Второе обстоятельство представляется самоочевидным. Оба государства опирались на огромную, сложную, многослойную структуру управления, включавшую правовой, административный, экономический секторы управления, а также систему безопасности. Их задача состояла в том, чтобы трансформировать политику в реальные действия, в рамках которых каждый элемент функционировал автономно. Хотя многое из того, что делалось, в конце концов зависело от принятых политических решений и идеологических установок, спущенных сверху из центра, промежуточные и периферические звенья административной машины должны были сначала интерпретировать эти инструкции, чтобы затем преобразовать их в правовую, социальную и экономическую реальность. При этом существовали огромный простор для субъективизма, возможности для импровизаций, юридических споров и даже для сознательного проявления нелояльности. Подробные данные о выполнении пятилетних планов в 1930-х годах свидетельствуют о том, что во многих случаях местным руководителям не удалось бы достичь намеченных центром целей, если бы они не подкупали, нарушая закон, рабочих, не изыскивали дополнительные неофициальные поставки либо не фальсифицировали статистические показатели в отчетах59
. Вряд ли можно предполагать, что тот или иной диктатор был бы способен непосредственно контролировать ход формирования всей политики или лично следить за ее исполнением. Избежать этих естественных ограничений было почти невозможно даже в случае с Советским Союзом, где существовала разветвленная сеть контрольных комиссий, в задачу которых входила проверка показателей выполнения планов60. В этом отношении оба диктаторских государства не отличались от любого другого крупного современного государства. Конкуренция между отдельными ведомствами, споры по политическим вопросам, пропасть между планами центра и возможностями их реализации на местах, определенная независимость в принятии решений со стороны руководителей, находящихся вдали от центров власти – все это в большей или меньшей степени относится к тривиальным реалиям любого современного государства и в равной степени справедливо как в отношении Америки эпохи Рузвельта, так и Германии эпохи гитлеровской диктатуры.

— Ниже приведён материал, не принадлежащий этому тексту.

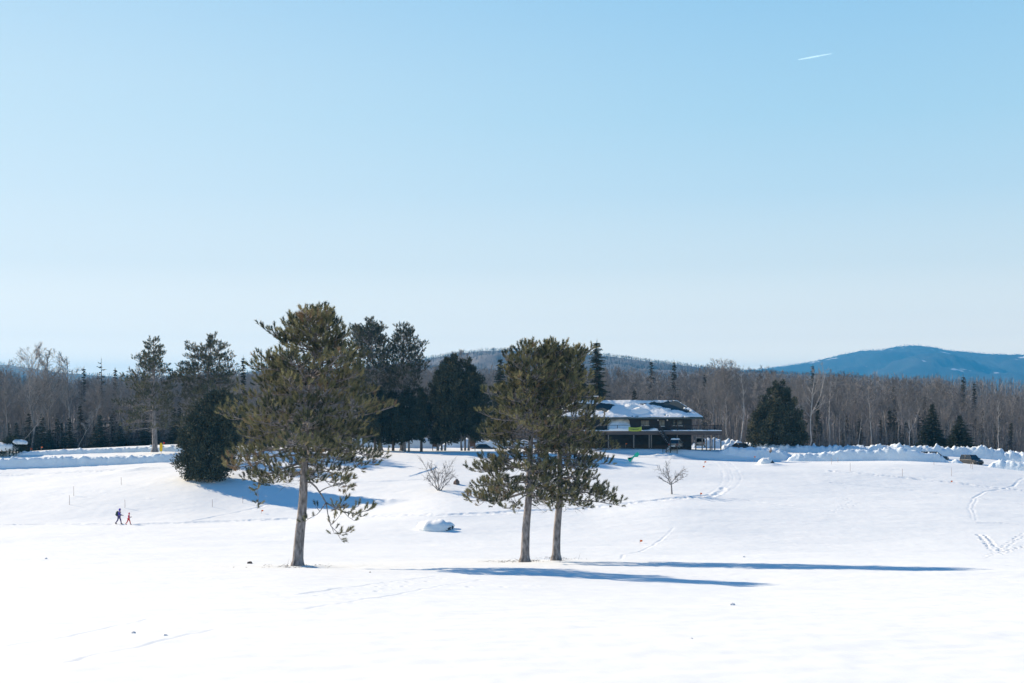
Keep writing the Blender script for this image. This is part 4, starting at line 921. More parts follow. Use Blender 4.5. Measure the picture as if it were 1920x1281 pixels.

Практические детали функционирования режимов мало чем могут помочь при определении степени власти, которой пользовались наши тираны, но они позволяют понять, почему реализация одних направлений политики оказалась настолько более трудновыполнимой по сравнению с другими.Одно из обстоятельств, представляющихся более важным при обосновании идеи «слабой диктатуры», заключается в противоречии между централизующими тенденциями диктаторской власти и фактической реальностью, возникающей вследствие широкомасштабного делегирования полномочий. Но к этой конструкции следует подходить с осторожностью. Делегирование полномочий было очевидной неизбежностью, но это отнюдь не означало непременного ослабления личной власти Гитлера или Сталина даже если это обстоятельство заведомо компрометировало их как прямых носителей высшей исполнительной власти. «Сталин не работал в одиночестве, – напоминал Молотов в одном из интервью. – Он собрал вокруг себя довольно сильную группу»61
. Примечательной чертой каждой из систем было то, что диктаторы нуждались в небольшом круге преданных им коллег и подчиненных, которые должны были составить руководящее ядро, в рамках которого они бесспорно доминировали. «Многие из них были очень способными людьми, – продолжал Молотов, – но на вершине пирамиды Сталин был один»62. Ближний круг оставался на удивление постоянным на протяжении всей жизни обоих диктаторов, хотя баланс власти среди их приближенных и степень их близости к диктатору отнюдь не отличались такой стабильностью. Внутри правящих клик в ближайшем окружении обеих диктатур шла невидимая борьба за должности и продвижение по службе, которая по своей алчности была сравнима с тем, что происходило при дворе Людовика XIV.